Si vous aimez les romans sombres et la poussière, si vous aimez les histoires où les hommes un peu perdus se saoulent pour s'oublier, oublier leur condition et les douleurs qui leur vrillent trop le cerveau ; si vous aimez les ambiances âpres, un peu western, où les bagarres et les colts ne sont jamais loin au point de se croire dans un saloon alors qu'il ne s'agit que d'un bar minable rempli de pochtrons de l'Amérique d'aujourd'hui (après 11 Septembre, l'ouragan Katrina, etc.), alors la lecture du roman noir «
Cry father » de
Benjamin Whitmer devrait vous plaire.
Patterson a perdu son fils Justin et depuis il n'arrive pas à se remettre de sa mort. Il lui écrit des lettres comme si Justin était encore là, pas loin. Il lui écrit pour ne pas l'oublier et s'il arrêtait, il aurait l'impression de le perdre totalement et de ne plus avoir aucune raison de vivre (si on appelle encore ses journées un semblant de vie). Il lui reste son chien Sancho et la vue de sa mesa, lorsque le soleil se couche sur le Colorado. le reste du temps cela ne semble que douleur, déprime et solitude. Il y a bien sûr des âmes charitables pour essayer de lui remonter le moral, comme son ex' (qui a eu depuis un autre fils). Mais parfois le coeur est trop lourd pour supporter toute autre âme qui vive trop près de lui et qui lui rappelle son fils. Même son boulot d'élagueur (qui le fait traverser certaines régions des Etats-Unis après des sinistres comme Katrina et qui lui bousille le corps), n'a pas de quoi lui donner du baume au coeur, ni redonner un peu de couleurs au décor…

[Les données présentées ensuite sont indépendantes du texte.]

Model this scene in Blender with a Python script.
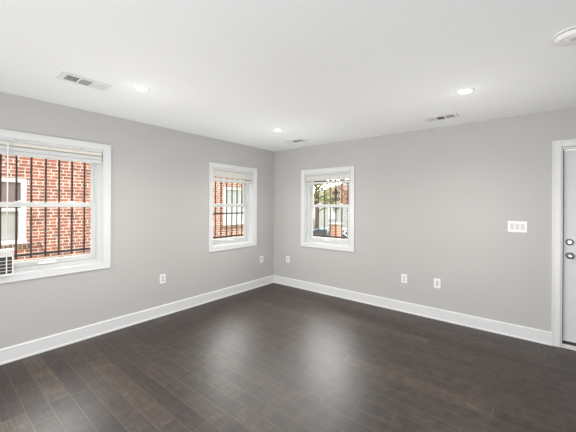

Junior, le fils de son meilleur ami Henry, est un jeune homme qui, lui, ne tient que par l'existence de sa fille de 4 ans qu'il ne voit pas souvent, étant séparé également de sa femme. Il en veut à mort à son père, pour son enfance difficile. Il vivote par ses petits trafics de drogue. Rares sont les jours où il n'est pas shooté et alcoolisé. Rares sont les heures où il ne ressent pas cette rage en lui.
Etrange rencontre entre ces deux-là. On ne peut pas dire qu'elle soit des plus belles ni des plus lumineuses. Pour être sincère, on ne même peut pas dire qu'ils s'apprécient. Peut-être sont-ils, de temps en temps, l'un pour l'autre, une sorte de béquille alors que tous deux penchent dangereusement vers le gouffre. Peut-être que quand tout est noir autour de vous, on ne sait rien faire d'autre que s'enfoncer encore plus dans les ténèbres.
Les femmes de leur entourage restent des êtres qui essayent de les garder la tête hors de l'eau, à défaut de réussir à leur faire garder la tête claire (plus souvent imbibée d'alcool) ou de marcher droit (et ce manque d'équilibre n'est pas dû qu'à l'alcool). Elles sont celles qui ont encore de l'amour et de l'espoir en elles, malgré leurs propres blessures. Elles sont les louves qui protègent leurs petits et même les vieux loups blessés.
J'ai découvert
Benjamin Whitmer avec ce roman et ce fut pour moi une belle rencontre. Son histoire nous colle à la peau, un peu poisseuse, et on ne peut s'en détacher avant d'en connaître la fin. Et en écrivant ces mots, j'entends à la radio the Animals « The house of rising sun » et je trouve que ce genre de balade folk traduirait bien l'ambiance du roman (il s'agirait juste de transposer la Nouvelle-Orléans au Colorado).
L'écriture de Whitmer est profonde, intelligente. Son regard social sur ces petites villes américaines d'aujourd'hui, où la pauvreté côtoie la violence, est lucide et plutôt morose. Il nous fait entrer dans toutes ces âmes bancales, dans ses vies où l'horizon est gris, dépeint des personnages bien campés. Et en fond sonore, il y la voix de Brother Joe à la radio parlant des mystères et des complots , ces histoires qui nourrissent les conversations de comptoir. J'ai apprécié son humour noir qui nous sauve un peu de la déprime.
Les chapitres passent de la narration aux lettres de Patterson écrites à son fils. Ces lettres nous donnent l'impression que Patterson est encore plus proche, quasi intime. Des lettres fortes, douloureuses, presque poétiques. Lorsque la poésie et la beauté, même avec des refrains de blues, montrent le bout de leur nez, moi, ça me fait une petite boule au ventre pour Patterson et les êtres attentionnés autour de lui. On aimerait pouvoir arrêter les larmes de ce père, ne serait-ce que le temps d'une soirée à regarder le soleil couchant sur les hauteurs du Colorado.